Please think about this for a minute. It is bad enough when a child or teen is placed in Foster Care. With these children the culture shock is going to be so much greater that no one can predict what will happen. But whatever happens it almost certainly will be very bad.
Would anyone here care to bet on how many of these 437 children will be abused and/or pregnant after a year of CPS's care??? Even IF the girls are being wed early with parental consent, after a year with CPS it will be proved that the children would have been FAR, FAR better off if CPS had left them alone.
But of course we will NEVER hear a word about what happened to these children after they disappear into CPS limbo. Just like it is impossible to find out what happens now to children in CPS's care.
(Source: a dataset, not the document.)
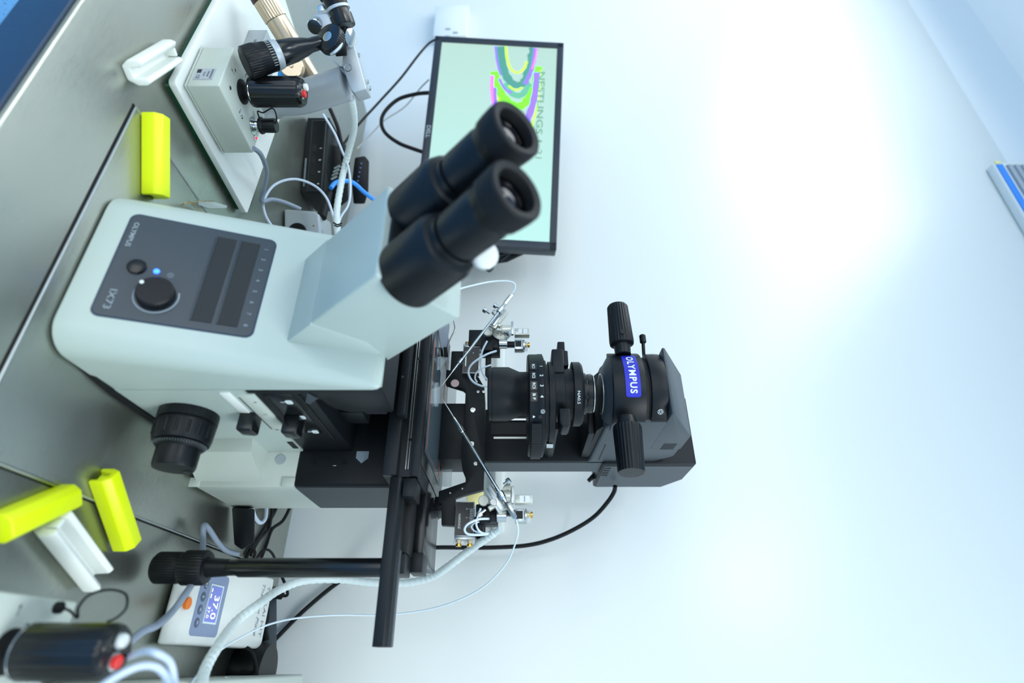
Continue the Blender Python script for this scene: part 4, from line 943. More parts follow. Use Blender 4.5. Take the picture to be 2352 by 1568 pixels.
# black micrometer injector
inj = thing('micrometer_injector', 'black fine-scale injector handle slanting over the joystick box on the white plate', 'injector', PD(575, 150, 0.70))
I0 = PD(562, 146, 0.705); I1 = PD(735, 98, 0.745); d = (I1-I0).normalized(); L = (I1-I0).length
obj('barrel', B().lathe(I0+d*0.046, d, [(0.0155, 0), (0.0160, 0.002), (0.0145, 0.020), (0.0143, 0.0205), (0.0115, 0.034), (0.0090, 0.042), (0.0085, L-0.046)], 40), m_black_gloss, inj)
obj('micrometer_ring', B().lathe(I0+d*0.037, d, [(0.0185, 0), (0.0188, 0.001), (0.0172, 0.0085), (0.0160, 0.009)], 48), m_alu, inj)
obj('scale_sleeve', B().lathe(I0+d*0.030, d, [(0.0185, 0), (0.0185, 0.007)], 48), m_black, inj)
obj('end_knob', B().lathe(I0, d, [(0.0170, 0), (0.0198, 0.002, 0.0006), (0.0205, 0.016, 0.0006), (0.0195, 0.020), (0.0192, 0.0205), (0.0185, 0.030, 0.0006)], ribs=40), m_plast, inj)
b = B()
v2 = d.cross(VD).normalized(); v1 = v2.cross(d)
for i in range(14):
    a = math.radians(-70+i*10); dd = (v1*-math.cos(a) + v2*math.sin(a))
    b.cyl(I0+d*0.031+dd*0.0187, I0+d*(0.036)+dd*0.0187, 0.0002, n=4)
obj('scale_ticks', b, m_wt, inj)
# its wheel hub and the second handle
hub = thing('injector_wheel_unit', 'black knurled wheel with round silver centre at the thin end of the slanting injector', 'injector wheel', PD(750, 85, 0.74))
wc_ = PD(752, 84, 0.735); wn = (-VD*0.86 + VR*(-0.15) + UP*(-0.35)).normalized()
obj('wheel', B().lathe(wc_, -wn, [(0.0175, 0), (0.0192, 0.001), (0.0196, 0.003, 0.0006), (0.0196, 0.011, 0.0006), (0.018, 0.013)], ribs=36), m_black_gloss, hub)
obj('wheel_cap', B().lathe(wc_, wn, [(0.0068, -0.001), (0.0068, 0.0006), (0.0055, 0.0009)], 32), m_satin, hub)
obj('gear_block', B().hull([PD(x, y, dd) for x, y in ((722, 32), (760, 28), (775, 110), (750, 118), (722, 60)) for dd in (0.757, 0.79)], bev=0.002), m_alu, hub)
obj('chrome_ferrule', B().cyl(PD(722, 62, 0.752), PD(735, 50, 0.77), 0.010, 0.008, c=0.001), m_chrome, hub)
obj('hub_block', B().hull([PD(x, y, dd) for x, y in ((775, 96), (795, 92), (798, 128), (770, 130)) for dd in (0.77, 0.80)], bev=0.002), m_black, hub)
obj('lens_collar', B().lathe(PD(788, 86, 0.785), Vector((0.35, -0.2, 0.9)), [(0.016, -0.004), (0.0165, 0.004), (0.0125, 0.014), (0.010, 0.015)], 40), m_chrome, hub)
hd = thing('upper_micrometer_handle', 'black knurled micrometer handle cut off by the top edge of the photo beside the wheel', 'injector', PD(770, 20, 0.76))
U0 = PD(792, 62, 0.765); U1 = PD(765, -10, 0.755); d = (U1-U0).normalized()
obj('sleeve', B().lathe(U0, d, [(0.0150, 0), (0.0155, 0.002), (0.0155, 0.014), (0.0135, 0.0145), (0.0135, 0.021)], 44), m_black_gloss, hd)
obj('scale_ring', B().lathe(U0+d*0.021, d, [(0.0160, 0), (0.0160, 0.0035)], 44), m_alu, hd)
obj('knob', B().lathe(U0+d*0.0245, d, [(0.0152, 0), (0.0155, 0.012), (0.0165, 0.0125), (0.0185, 0.014, 0.0007), (0.0185, 0.050, 0.0007)], ribs=32), m_plast, hd)
obj('side_clip', B().hull([PD(x, y, dd) for x, y in ((728, 14), (742, 8), (752, 22), (730, 28)) for dd in (0.765, 0.785)], bev=0.001), m_satin, hd)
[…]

They must protect the children so they can't give out that data. Yea Right!! CPS will protect their asses no matter what happens to children in their care.
Utah lessons applied in raid has
"
Rep. Harvey Hilderbran, R-Kerrville, the sponsor of the legislation, says his bill gave authorities the legal basis to enter the compound. He argues that the girl whose outcry of abuse resulted in the raid may not have qualified as a victim under previous statutes. Before 2005, Texas law allowed girls as young as 14 to marry with the permission of their parents.
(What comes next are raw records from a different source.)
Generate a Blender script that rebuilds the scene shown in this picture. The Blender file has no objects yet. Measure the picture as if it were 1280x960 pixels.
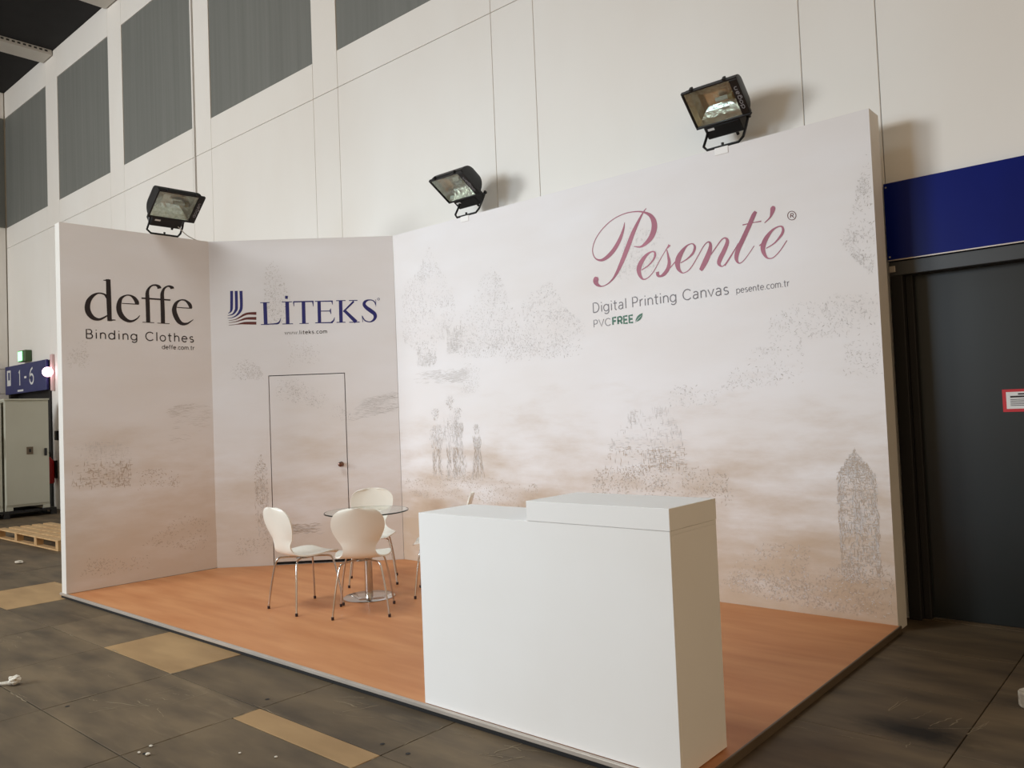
import bpy, bmesh, math, random
from mathutils import Vector, Matrix, Euler
random.seed(7)
S = bpy.context.scene
COL = S.collection

# ------------------------------------------------------------------ camera
cam_d = bpy.data.cameras.new('camera'); cam = bpy.data.objects.new('camera', cam_d); COL.objects.link(cam)
CP = Vector((1.67366, -5.72370, 1.52394))
F = Vector((-0.65784034, 0.75231639, 0.03558272)); R = Vector((0.75123319, 0.65880195, -0.04035689)); U = Vector((0.05380311, -0.00018253, 0.99855155))
cam.matrix_world = Matrix(((R.x, U.x, -F.x, CP.x), (R.y, U.y, -F.y, CP.y), (R.z, U.z, -F.z, CP.z), (0, 0, 0, 1)))
cam_d.sensor_width = 36; cam_d.lens = 1003.361 / 1280 * 36; cam_d.clip_start = 0.05; cam_d.clip_end = 200
S.camera = cam

# ------------------------------------------------------------------ world, lights, exposure
S.view_settings.view_transform = 'Standard'; S.view_settings.look = 'None'
S.view_settings.gamma = 1; S.view_settings.use_curve_mapping = False
S.view_settings.exposure = 0.0
world = bpy.data.worlds.new('hall_air'); S.world = world; world.use_nodes = True
bg = world.node_tree.nodes['Background']; bg.inputs[0].default_value = (1.0, 0.74, 0.47, 1); bg.inputs[1].default_value = 0.72
def area(name, loc, target, size, power, color, size_y=None, spread=None):
    d = bpy.data.lights.new(name, 'AREA'); o = bpy.data.objects.new(name, d); COL.objects.link(o)
    d.energy = power; d.color = color; d.size = size
    if size_y: d.shape = 'RECTANGLE'; d.size_y = size_y
    if spread: d.spread = math.radians(spread)
    o.location = loc; o.rotation_euler = (Vector(target) - Vector(loc)).to_track_quat('-Z', 'Y').to_euler()
    return o
# daylight through the hall's open gate behind and to the left of the camera
area('daylight_and_fill', (-13.0, -17.0, 6.0), (-9.0, 0, 3.5), 4.0, 790, (0.93, 0.98, 1.0), spread=120)
# added fill lights without any visible fixture
area('overhead_fill', (-4.0, -5.5, 8.8), (-4.0, -5.0, 0), 2.5, 150, (0.93, 1.0, 1.0), spread=110)  # overhead fill, added to brighten the platform from above
area('daylight_and_fill', (-5.5, -11.5, 3.5), (-2.8, -1.5, 1.2), 2.5, 62, (0.62, 0.82, 1.0), spread=70)  # cool front fill, added to brighten the counter front

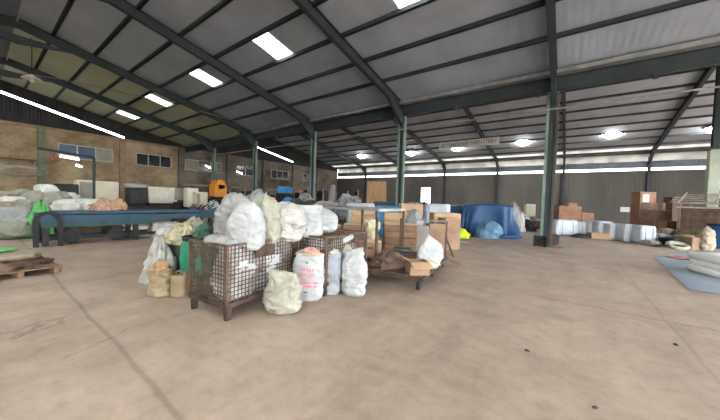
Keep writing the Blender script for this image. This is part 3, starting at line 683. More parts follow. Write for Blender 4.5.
for (px, top, Z, m), s in zip(mach, pos):
    c = at(px, top, Z); t = thing('machine', 'dark workshop machine far back '+s, 'machine', (c.x, c.y, 0), random.uniform(-.2, .3), 'dark machines far back on the left')
    w = random.uniform(.9, 1.5); M().cbox((0, 0, .5), (w, w*1.2, 1.0), .04).build('base', m, t)
    M().cbox((0, .1, (1+c.z)/2), (w*.7, w*.6, c.z-1), .05).build('head', m, t); M().tube([(w*.3, -.3, 1), (w*.3, -.3, c.z+.2)], .05, 8).build('column', 'grey_steel', t)
    M().lathe([(.16, .9), (.16, 1.1), (.1, 1.12), (.02, 1.12)], 12, (0, -.5, .1)).build('wheel', random.choice(['label', 'skyblue', 'rust']), t, True)
c = at(285, 190, 23); t = thing('blue_crate', 'sky blue crate perched on dark machines behind the sacks', 'crate', (c.x, c.y, 0))
M().box((0, 0, c.z/2-.15), (1.2, .9, c.z-.3)).build('stand', 'dark_metal', t); M().cbox((0, 0, c.z), (1.0, .7, .5), .03, .6).build('box', 'skyblue', t)
c = at(332, 185, 21); t = thing('upright_roll', 'tall pale grey roll standing upright right of the wide green column', 'roll', (c.x, c.y, 0))
M().lathe([(.24, 0), (.25, .02), (.25, c.z-.02), (.23, c.z)], 18).build('roll', 'sack_grey', t, True); M().lathe([(.08, c.z), (.08, c.z+.04)], 12).build('core', 'carton', t)
for i, (px, w) in enumerate([(371, .8), (377, .75), (383, .75)]):
    c = at(px, 181, 24); b = M(); b.box((0, 0, c.z/2), (w*.95, .05, c.z)); o = b.build('plywood_board', 'plywood', None, False, (c.x, c.y+i*.06, 0), .5); o.rotation_euler = (-.08, .02-.03*i, .55)
    tag(o, 'tall brown plywood board leaning far back, %s of three' % ['leftmost', 'middle', 'rightmost'][i], 'board', 'leaning plywood boards')

# ------------------------------------------------------------------ mesh cages with sacks
def cage(lab, org, rz, W, D, H=1.0, cell=.058, plate=True, z0=.21):
    t = thing('mesh_cage', lab, 'cage', (org[0], org[1], 0), rz)
    for a, b in ((0, 0), (W, 0), (W, D), (0, D)):
        M().beam((a, b, z0), (a, b, H), .035, .035).build('corner_post', 'rust', t)
        M().box((a+(.04 if a == 0 else -.04), b+(.05 if b == 0 else -.05), z0/2), (.06, .07, z0), taper=1.2).build('foot', 'rust_dark', t)
    fr = M()
    for p, q_ in (((0, 0), (W, 0)), ((W, 0), (W, D)), ((W, D), (0, D)), ((0, D), (0, 0))): fr.beam((*p, z0), (*q_, z0), .05, .06)
    fr.box((W/2, D/2, z0+.01), (W, D, .02)); fr.build('base_frame', 'rust_dark', t)
    tr = M()
    for p, q_ in (((0, 0), (W, 0)), ((W, 0), (W, D)), ((W, D), (0, D)), ((0, D), (0, 0))): tr.beam((*p, H), (*q_, H), .03, .03)
    tr.build('top_rail', 'rust', t)
    for p, q_ in (((0, 0), (W, 0)), ((W, 0), (W, D)), ((W, D), (0, D)), ((0, D), (0, 0))):
        m = M(); P, Q = Vector((*p, 0)), Vector((*q_, 0)); L = (Q-P).length; n = round(L/cell); k = round((H-z0)/cell); r = .0052
        for i in range(1, n): c = P.lerp(Q, i/n); m.beam((c.x, c.y, z0), (c.x, c.y, H), 2*r, 2*r)
        for i in range(1, k): z = z0+(H-z0)*i/k; m.beam((P.x, P.y, z), (Q.x, Q.y, z), 2*r, 2*r)
        m.beam((P.x, P.y, (z0+H)/2), (Q.x, Q.y, (z0+H)/2), .018, .018)
        m.build('mesh_panel', 'rust', t)
    return t
c0 = gp(194, 309); c1 = gp(227, 321)
ux = Vector((c1.x-c0.x, c1.y-c0.y, 0)); ang = math.atan2(ux.y, ux.x)
CW, CD = .82, 1.35
o1 = (c1.x+.03, c1.y-.03)
# local x runs to the left-hand side (towards c0), local y away from the camera
def cage_pt(u, v, z=0):                     # u from the near corner along the left face, v along the long face
    e = Vector((-math.cos(ang), -math.sin(ang), 0)); n_ = Vector((-math.sin(ang), math.cos(ang), 0))
    return Vector((o1[0], o1[1], z))+e*u+n_*v
org = cage_pt(CW, 0)
t = cage('rusty wire mesh cage full of sacks, the nearer of two cages', org, ang, CW, CD)
M().box((CW+.02, .62, .86), (.012, .36, .17)).build('plate', 'rust_dark', t)
o2 = cage_pt(CW+.1, CD+.25)
cage('rusty wire mesh cage behind the bag with pink print, the farther of two', (o2.x+.2, o2.y), ang-.06, 1.2, 1.3, 1.0)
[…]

"We know based on some of the cases — the main case — the girl is 16 now, but we know that she wasn't 16 when she was impregnated," Hilderbran said. "This is a good policy change that led to intervention by the state."
Hilderbran's law upgraded the penalties for polygamy from misdemeanor to felony and raised the minimum age that minors with parents' permission can marry from 14 to 16."
Amen to that !!! By the way: Does anybody know if a Legal Defense Fund has been established for these people?
It is just unbelievable to me that this is happening in the United States of America, and nobody (other than a few libertarian bloggers) seems to give a damn. This smells even worse than the satanic child abuse witch-hunts of the 1980's. If the "child protection" Nazis can get away with seizing these children of such a flimsy pretext, then nobody's children are safe from them.
that wouldn't fly where i work that's for sure.
also, fwiw sex with minors by adults may be distasteful to some but it isn't illegal, depending on the state. when i lived in hawaii, the age of consent was 14. 40 with 14 was legal. 40 with 13 would get you serious jail time. arbitrary? sure. but the law has to be sometimes.
1. FLDS has a well-documented history of treating
womengirls as property, sex-slaves, baby-factories, etc. What was going on there in those terms was almost certainly bad (though in many other ways, it was probably better than much of the rest of society...)2. The government has a well-documented history of making stuff up after the fact to justify what they already did.
3. "Does anyone here defending Texas CPS actually have experience with the foster care system? It is AWFUL. A child's home life would have to be truly terrifying indeed for the average foster placement to be an improvement."
So, SO true. I persoanlly wouldn't report someone to CPS unless they were torturing their children, and even then, I would have to think long and hard about it. And yes, this is based on the experiences of several friends of mine, not just spouting off. CPS in this country is a heinous, evil thing.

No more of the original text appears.